The Necktie: Fashion Statement?


While recently taking Senior pictures for the class yearbook, I couldn’t help but to recall something an old middle school teacher once ranted about: neckties.  While the photographer suggested that I place my hands in my pockets with the thumbs resting outside (and dressed in button-down shirt and tie of course), I wondered how correct that teacher might have been.  You see: his opinion was that conventional neckties looked eerily similar to arrows… and where did these arrows point?  …They supposedly drew attention to genitals of course.  Similarly, in his mind the traditional ‘hands-in-pockets-with-thumbs-sticking-out’ pose accentuated the same thing.  Is this an inaccurate observation?
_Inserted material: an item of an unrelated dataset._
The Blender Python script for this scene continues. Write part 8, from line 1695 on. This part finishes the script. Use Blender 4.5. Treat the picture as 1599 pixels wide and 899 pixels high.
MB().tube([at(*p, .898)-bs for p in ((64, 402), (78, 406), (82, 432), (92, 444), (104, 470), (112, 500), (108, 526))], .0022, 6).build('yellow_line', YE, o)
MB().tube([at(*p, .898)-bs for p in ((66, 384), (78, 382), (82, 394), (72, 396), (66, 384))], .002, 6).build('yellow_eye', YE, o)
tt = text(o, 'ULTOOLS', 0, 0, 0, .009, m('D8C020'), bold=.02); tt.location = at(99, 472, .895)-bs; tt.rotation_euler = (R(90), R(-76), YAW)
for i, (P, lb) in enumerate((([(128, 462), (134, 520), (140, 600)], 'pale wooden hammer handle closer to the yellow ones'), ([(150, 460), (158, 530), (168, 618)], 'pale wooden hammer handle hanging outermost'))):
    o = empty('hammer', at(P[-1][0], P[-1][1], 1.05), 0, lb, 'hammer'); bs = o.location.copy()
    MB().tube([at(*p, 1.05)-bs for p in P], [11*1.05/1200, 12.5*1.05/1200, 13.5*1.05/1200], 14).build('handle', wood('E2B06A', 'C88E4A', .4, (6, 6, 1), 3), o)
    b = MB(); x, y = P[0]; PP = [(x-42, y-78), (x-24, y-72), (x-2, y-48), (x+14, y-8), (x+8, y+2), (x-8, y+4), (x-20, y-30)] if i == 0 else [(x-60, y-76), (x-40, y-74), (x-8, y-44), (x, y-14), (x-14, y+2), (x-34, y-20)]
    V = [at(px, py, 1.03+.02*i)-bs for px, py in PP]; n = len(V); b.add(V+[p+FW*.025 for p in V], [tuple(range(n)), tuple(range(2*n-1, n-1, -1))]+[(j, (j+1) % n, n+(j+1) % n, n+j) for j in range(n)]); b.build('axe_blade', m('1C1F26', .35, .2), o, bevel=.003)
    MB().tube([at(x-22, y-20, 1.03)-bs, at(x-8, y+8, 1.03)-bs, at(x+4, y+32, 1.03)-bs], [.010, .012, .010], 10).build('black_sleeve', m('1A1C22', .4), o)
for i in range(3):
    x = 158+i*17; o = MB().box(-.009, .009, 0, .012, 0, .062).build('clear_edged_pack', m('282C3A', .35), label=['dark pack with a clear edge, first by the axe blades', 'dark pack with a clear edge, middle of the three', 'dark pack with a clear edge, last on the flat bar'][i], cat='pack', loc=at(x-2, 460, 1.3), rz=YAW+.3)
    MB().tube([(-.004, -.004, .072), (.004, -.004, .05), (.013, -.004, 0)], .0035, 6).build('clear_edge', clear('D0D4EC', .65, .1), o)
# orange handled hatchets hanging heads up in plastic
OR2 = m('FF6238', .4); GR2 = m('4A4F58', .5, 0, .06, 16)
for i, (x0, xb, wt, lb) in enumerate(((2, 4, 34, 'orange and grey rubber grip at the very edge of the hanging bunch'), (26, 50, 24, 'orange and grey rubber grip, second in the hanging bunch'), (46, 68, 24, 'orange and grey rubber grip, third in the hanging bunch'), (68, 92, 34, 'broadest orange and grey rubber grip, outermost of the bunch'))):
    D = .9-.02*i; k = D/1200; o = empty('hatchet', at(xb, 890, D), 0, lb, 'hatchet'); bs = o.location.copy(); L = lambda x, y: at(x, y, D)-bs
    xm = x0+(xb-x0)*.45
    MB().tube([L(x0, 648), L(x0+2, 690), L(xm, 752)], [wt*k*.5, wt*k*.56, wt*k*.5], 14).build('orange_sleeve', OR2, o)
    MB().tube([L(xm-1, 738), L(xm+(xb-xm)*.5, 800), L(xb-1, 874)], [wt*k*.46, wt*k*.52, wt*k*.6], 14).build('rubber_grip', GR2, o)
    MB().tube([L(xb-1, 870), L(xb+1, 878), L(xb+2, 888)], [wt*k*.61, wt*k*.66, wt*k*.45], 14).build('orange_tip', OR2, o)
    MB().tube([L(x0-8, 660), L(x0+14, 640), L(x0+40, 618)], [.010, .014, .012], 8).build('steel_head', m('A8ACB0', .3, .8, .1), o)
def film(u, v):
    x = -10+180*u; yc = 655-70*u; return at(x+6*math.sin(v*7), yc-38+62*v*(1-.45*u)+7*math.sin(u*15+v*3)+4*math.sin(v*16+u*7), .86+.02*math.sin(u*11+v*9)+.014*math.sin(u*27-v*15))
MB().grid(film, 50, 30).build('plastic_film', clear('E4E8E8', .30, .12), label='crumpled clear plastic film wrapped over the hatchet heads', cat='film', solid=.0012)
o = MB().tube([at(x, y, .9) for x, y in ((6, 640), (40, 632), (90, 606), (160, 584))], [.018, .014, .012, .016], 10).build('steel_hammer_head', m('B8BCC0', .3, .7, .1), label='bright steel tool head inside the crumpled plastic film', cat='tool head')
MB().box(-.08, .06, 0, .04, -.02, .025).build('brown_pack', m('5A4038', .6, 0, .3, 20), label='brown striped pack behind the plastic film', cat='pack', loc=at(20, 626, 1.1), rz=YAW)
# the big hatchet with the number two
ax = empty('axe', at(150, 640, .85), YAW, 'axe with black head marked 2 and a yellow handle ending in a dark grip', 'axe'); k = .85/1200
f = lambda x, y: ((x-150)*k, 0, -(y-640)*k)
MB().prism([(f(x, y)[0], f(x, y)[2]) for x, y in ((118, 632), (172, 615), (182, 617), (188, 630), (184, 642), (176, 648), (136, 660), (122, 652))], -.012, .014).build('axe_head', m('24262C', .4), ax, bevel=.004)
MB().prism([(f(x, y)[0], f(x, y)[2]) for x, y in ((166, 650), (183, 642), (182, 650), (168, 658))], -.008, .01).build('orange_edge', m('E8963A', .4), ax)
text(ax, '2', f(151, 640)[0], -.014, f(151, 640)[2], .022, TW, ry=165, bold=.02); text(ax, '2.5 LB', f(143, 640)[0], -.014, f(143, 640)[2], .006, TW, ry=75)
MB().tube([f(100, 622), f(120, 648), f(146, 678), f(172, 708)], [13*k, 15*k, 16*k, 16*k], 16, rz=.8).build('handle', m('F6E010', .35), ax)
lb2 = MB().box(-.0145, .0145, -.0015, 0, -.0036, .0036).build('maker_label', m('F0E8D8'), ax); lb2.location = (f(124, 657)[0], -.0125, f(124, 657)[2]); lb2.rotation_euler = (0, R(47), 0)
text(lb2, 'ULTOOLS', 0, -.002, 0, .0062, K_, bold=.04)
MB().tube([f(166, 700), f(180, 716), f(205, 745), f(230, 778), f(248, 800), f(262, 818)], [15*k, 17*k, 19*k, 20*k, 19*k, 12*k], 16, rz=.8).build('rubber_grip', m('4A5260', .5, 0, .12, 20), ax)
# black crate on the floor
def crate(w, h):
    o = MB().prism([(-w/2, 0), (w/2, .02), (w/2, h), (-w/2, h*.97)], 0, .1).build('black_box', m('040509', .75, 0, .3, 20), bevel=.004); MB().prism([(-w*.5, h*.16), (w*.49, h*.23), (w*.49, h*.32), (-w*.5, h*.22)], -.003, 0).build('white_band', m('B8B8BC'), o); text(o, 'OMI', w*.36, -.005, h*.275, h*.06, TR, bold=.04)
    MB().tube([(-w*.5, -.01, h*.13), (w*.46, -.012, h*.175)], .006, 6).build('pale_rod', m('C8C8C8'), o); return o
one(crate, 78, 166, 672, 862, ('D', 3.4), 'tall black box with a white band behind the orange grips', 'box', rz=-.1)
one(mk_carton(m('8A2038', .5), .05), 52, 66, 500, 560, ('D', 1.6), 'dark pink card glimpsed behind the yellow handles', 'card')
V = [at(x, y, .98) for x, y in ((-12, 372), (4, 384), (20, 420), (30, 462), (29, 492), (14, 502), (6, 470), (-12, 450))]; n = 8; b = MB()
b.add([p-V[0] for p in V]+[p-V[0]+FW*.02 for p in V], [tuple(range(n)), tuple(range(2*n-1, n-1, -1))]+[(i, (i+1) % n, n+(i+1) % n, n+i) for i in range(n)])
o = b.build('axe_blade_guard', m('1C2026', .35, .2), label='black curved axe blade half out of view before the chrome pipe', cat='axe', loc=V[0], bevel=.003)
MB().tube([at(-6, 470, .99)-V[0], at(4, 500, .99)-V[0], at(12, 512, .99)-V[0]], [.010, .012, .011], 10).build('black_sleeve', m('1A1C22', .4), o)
This assessment could very well go hand-in-hand with the view that neckties represent power.  Bosses and executives of large and powerful companies (i.e., those at the ‘top’ of power hierarchies) more often than not wear suits and ties.  Additionally, those individuals from all walks of life trying to get jobs, go to court hearings, and impress mates tend to dress in this same way – arguably because it helps them appear as though they’re highly conforming (see: “a team player”), approachable, confident, and intimidating(see: “powerful”).  Still, others argue that the necktie serves as a symbol of ‘slavery’ or willingness to be dominated – it even looks like a noose.

Masculinity and power may have been intertwined throughout history (cf. codpiece), so if you want to keep that job, you’d better keep that tie on.